§ STATED GOAL
Each line of the material below should be reproduced exactly.

** start AVAILABLE DATA **

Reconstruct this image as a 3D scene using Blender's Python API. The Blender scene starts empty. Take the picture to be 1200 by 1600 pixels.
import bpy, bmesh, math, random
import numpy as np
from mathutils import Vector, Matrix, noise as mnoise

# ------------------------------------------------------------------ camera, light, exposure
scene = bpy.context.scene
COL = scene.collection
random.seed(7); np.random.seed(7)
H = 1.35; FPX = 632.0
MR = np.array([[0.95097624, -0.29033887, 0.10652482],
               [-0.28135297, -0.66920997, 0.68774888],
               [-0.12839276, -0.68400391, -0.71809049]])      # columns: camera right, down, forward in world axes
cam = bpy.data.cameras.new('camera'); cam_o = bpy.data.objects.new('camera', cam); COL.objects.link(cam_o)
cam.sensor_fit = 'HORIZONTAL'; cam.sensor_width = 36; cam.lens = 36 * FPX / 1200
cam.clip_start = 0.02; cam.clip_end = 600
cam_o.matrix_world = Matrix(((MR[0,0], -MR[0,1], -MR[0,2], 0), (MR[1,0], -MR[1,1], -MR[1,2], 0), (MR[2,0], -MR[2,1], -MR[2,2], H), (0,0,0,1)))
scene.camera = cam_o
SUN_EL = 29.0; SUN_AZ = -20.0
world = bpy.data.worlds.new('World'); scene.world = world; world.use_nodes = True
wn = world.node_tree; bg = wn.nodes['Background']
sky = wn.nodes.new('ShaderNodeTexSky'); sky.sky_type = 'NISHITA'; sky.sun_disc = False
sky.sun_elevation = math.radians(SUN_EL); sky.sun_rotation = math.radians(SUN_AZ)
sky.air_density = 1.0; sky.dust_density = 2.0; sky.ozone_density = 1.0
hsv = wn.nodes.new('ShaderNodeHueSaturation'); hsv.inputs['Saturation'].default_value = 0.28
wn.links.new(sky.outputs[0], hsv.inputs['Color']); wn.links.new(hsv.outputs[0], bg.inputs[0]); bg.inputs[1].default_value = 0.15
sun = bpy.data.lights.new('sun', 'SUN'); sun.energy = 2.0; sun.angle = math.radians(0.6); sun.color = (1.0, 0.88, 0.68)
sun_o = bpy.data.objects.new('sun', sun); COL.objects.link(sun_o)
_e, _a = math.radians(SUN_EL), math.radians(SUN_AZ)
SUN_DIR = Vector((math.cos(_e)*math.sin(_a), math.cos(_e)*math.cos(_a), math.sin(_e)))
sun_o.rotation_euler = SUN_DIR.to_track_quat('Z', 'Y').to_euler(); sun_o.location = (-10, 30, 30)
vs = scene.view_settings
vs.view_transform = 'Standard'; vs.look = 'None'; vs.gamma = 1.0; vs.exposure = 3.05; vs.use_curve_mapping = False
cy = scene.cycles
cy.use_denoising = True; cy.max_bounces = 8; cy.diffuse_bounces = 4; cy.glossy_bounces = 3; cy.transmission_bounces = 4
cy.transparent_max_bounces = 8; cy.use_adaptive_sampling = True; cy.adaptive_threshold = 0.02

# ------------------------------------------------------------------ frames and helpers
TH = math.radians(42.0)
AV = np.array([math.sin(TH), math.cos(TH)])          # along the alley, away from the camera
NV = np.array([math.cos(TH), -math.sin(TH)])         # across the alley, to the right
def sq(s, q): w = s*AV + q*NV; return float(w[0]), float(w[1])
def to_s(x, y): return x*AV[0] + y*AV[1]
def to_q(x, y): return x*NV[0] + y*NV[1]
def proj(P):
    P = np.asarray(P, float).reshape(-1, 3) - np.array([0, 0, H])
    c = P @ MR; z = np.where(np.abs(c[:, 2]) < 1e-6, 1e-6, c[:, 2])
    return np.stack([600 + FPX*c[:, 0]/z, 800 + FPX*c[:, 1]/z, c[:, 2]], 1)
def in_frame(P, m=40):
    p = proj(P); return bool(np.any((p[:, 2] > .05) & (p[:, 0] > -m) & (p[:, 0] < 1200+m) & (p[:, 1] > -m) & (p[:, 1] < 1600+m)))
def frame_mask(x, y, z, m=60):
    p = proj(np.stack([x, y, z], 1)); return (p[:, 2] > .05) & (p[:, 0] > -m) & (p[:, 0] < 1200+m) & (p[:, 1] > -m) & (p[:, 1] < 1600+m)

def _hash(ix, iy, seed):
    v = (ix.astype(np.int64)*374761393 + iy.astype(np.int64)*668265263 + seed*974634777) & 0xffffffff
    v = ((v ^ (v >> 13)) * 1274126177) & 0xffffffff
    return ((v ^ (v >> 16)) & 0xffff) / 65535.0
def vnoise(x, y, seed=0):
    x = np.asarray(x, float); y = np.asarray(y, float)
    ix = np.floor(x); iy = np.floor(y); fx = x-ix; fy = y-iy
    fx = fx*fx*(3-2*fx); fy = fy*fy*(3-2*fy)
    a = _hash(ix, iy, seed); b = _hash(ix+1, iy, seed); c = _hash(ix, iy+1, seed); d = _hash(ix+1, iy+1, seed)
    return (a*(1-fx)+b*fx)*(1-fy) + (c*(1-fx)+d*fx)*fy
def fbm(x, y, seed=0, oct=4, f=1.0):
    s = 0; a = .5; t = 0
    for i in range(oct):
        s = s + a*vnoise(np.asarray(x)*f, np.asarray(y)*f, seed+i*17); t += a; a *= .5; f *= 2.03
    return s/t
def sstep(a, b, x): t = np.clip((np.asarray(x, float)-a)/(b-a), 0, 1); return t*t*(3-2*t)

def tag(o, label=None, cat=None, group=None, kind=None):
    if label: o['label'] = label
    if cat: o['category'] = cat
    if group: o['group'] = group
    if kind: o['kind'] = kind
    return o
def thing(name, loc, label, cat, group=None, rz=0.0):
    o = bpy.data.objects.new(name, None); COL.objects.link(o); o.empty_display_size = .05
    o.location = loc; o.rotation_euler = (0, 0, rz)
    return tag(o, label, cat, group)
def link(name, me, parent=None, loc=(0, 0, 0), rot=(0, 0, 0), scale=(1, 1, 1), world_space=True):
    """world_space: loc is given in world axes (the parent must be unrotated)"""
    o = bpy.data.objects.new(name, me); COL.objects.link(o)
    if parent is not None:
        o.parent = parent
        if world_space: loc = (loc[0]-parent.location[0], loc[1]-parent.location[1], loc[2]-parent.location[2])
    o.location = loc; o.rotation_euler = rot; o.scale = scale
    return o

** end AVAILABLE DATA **

§ OUTPUT
Reconstruct this image as a 3D scene using Blender's Python API. The Blender scene starts empty. Take the picture to be 1200 by 1600 pixels.
import bpy, bmesh, math, random
import numpy as np
from mathutils import Vector, Matrix, noise as mnoise

# ------------------------------------------------------------------ camera, light, exposure
scene = bpy.context.scene
COL = scene.collection
random.seed(7); np.random.seed(7)
H = 1.35; FPX = 632.0
MR = np.array([[0.95097624, -0.29033887, 0.10652482],
               [-0.28135297, -0.66920997, 0.68774888],
               [-0.12839276, -0.68400391, -0.71809049]])      # columns: camera right, down, forward in world axes
cam = bpy.data.cameras.new('camera'); cam_o = bpy.data.objects.new('camera', cam); COL.objects.link(cam_o)
cam.sensor_fit = 'HORIZONTAL'; cam.sensor_width = 36; cam.lens = 36 * FPX / 1200
cam.clip_start = 0.02; cam.clip_end = 600
cam_o.matrix_world = Matrix(((MR[0,0], -MR[0,1], -MR[0,2], 0), (MR[1,0], -MR[1,1], -MR[1,2], 0), (MR[2,0], -MR[2,1], -MR[2,2], H), (0,0,0,1)))
scene.camera = cam_o
SUN_EL = 29.0; SUN_AZ = -20.0
world = bpy.data.worlds.new('World'); scene.world = world; world.use_nodes = True
wn = world.node_tree; bg = wn.nodes['Background']
sky = wn.nodes.new('ShaderNodeTexSky'); sky.sky_type = 'NISHITA'; sky.sun_disc = False
sky.sun_elevation = math.radians(SUN_EL); sky.sun_rotation = math.radians(SUN_AZ)
sky.air_density = 1.0; sky.dust_density = 2.0; sky.ozone_density = 1.0
hsv = wn.nodes.new('ShaderNodeHueSaturation'); hsv.inputs['Saturation'].default_value = 0.28
wn.links.new(sky.outputs[0], hsv.inputs['Color']); wn.links.new(hsv.outputs[0], bg.inputs[0]); bg.inputs[1].default_value = 0.15
sun = bpy.data.lights.new('sun', 'SUN'); sun.energy = 2.0; sun.angle = math.radians(0.6); sun.color = (1.0, 0.88, 0.68)
sun_o = bpy.data.objects.new('sun', sun); COL.objects.link(sun_o)
_e, _a = math.radians(SUN_EL), math.radians(SUN_AZ)
SUN_DIR = Vector((math.cos(_e)*math.sin(_a), math.cos(_e)*math.cos(_a), math.sin(_e)))
sun_o.rotation_euler = SUN_DIR.to_track_quat('Z', 'Y').to_euler(); sun_o.location = (-10, 30, 30)
vs = scene.view_settings
vs.view_transform = 'Standard'; vs.look = 'None'; vs.gamma = 1.0; vs.exposure = 3.05; vs.use_curve_mapping = False
cy = scene.cycles
cy.use_denoising = True; cy.max_bounces = 8; cy.diffuse_bounces = 4; cy.glossy_bounces = 3; cy.transmission_bounces = 4
cy.transparent_max_bounces = 8; cy.use_adaptive_sampling = True; cy.adaptive_threshold = 0.02

# ------------------------------------------------------------------ frames and helpers
TH = math.radians(42.0)
AV = np.array([math.sin(TH), math.cos(TH)])          # along the alley, away from the camera
NV = np.array([math.cos(TH), -math.sin(TH)])         # across the alley, to the right
def sq(s, q): w = s*AV + q*NV; return float(w[0]), float(w[1])
def to_s(x, y): return x*AV[0] + y*AV[1]
def to_q(x, y): return x*NV[0] + y*NV[1]
def proj(P):
    P = np.asarray(P, float).reshape(-1, 3) - np.array([0, 0, H])
    c = P @ MR; z = np.where(np.abs(c[:, 2]) < 1e-6, 1e-6, c[:, 2])
    return np.stack([600 + FPX*c[:, 0]/z, 800 + FPX*c[:, 1]/z, c[:, 2]], 1)
def in_frame(P, m=40):
    p = proj(P); return bool(np.any((p[:, 2] > .05) & (p[:, 0] > -m) & (p[:, 0] < 1200+m) & (p[:, 1] > -m) & (p[:, 1] < 1600+m)))
def frame_mask(x, y, z, m=60):
    p = proj(np.stack([x, y, z], 1)); return (p[:, 2] > .05) & (p[:, 0] > -m) & (p[:, 0] < 1200+m) & (p[:, 1] > -m) & (p[:, 1] < 1600+m)

def _hash(ix, iy, seed):
    v = (ix.astype(np.int64)*374761393 + iy.astype(np.int64)*668265263 + seed*974634777) & 0xffffffff
    v = ((v ^ (v >> 13)) * 1274126177) & 0xffffffff
    return ((v ^ (v >> 16)) & 0xffff) / 65535.0
def vnoise(x, y, seed=0):
    x = np.asarray(x, float); y = np.asarray(y, float)
    ix = np.floor(x); iy = np.floor(y); fx = x-ix; fy = y-iy
    fx = fx*fx*(3-2*fx); fy = fy*fy*(3-2*fy)
    a = _hash(ix, iy, seed); b = _hash(ix+1, iy, seed); c = _hash(ix, iy+1, seed); d = _hash(ix+1, iy+1, seed)
    return (a*(1-fx)+b*fx)*(1-fy) + (c*(1-fx)+d*fx)*fy
def fbm(x, y, seed=0, oct=4, f=1.0):
    s = 0; a = .5; t = 0
    for i in range(oct):
        s = s + a*vnoise(np.asarray(x)*f, np.asarray(y)*f, seed+i*17); t += a; a *= .5; f *= 2.03
    return s/t
def sstep(a, b, x): t = np.clip((np.asarray(x, float)-a)/(b-a), 0, 1); return t*t*(3-2*t)

def tag(o, label=None, cat=None, group=None, kind=None):
    if label: o['label'] = label
    if cat: o['category'] = cat
    if group: o['group'] = group
    if kind: o['kind'] = kind
    return o
def thing(name, loc, label, cat, group=None, rz=0.0):
    o = bpy.data.objects.new(name, None); COL.objects.link(o); o.empty_display_size = .05
    o.location = loc; o.rotation_euler = (0, 0, rz)
    return tag(o, label, cat, group)
def link(name, me, parent=None, loc=(0, 0, 0), rot=(0, 0, 0), scale=(1, 1, 1), world_space=True):
    """world_space: loc is given in world axes (the parent must be unrotated)"""
    o = bpy.data.objects.new(name, me); COL.objects.link(o)
    if parent is not None:
        o.parent = parent
        if world_space: loc = (loc[0]-parent.location[0], loc[1]-parent.location[1], loc[2]-parent.location[2])
    o.location = loc; o.rotation_euler = rot; o.scale = scale
    return o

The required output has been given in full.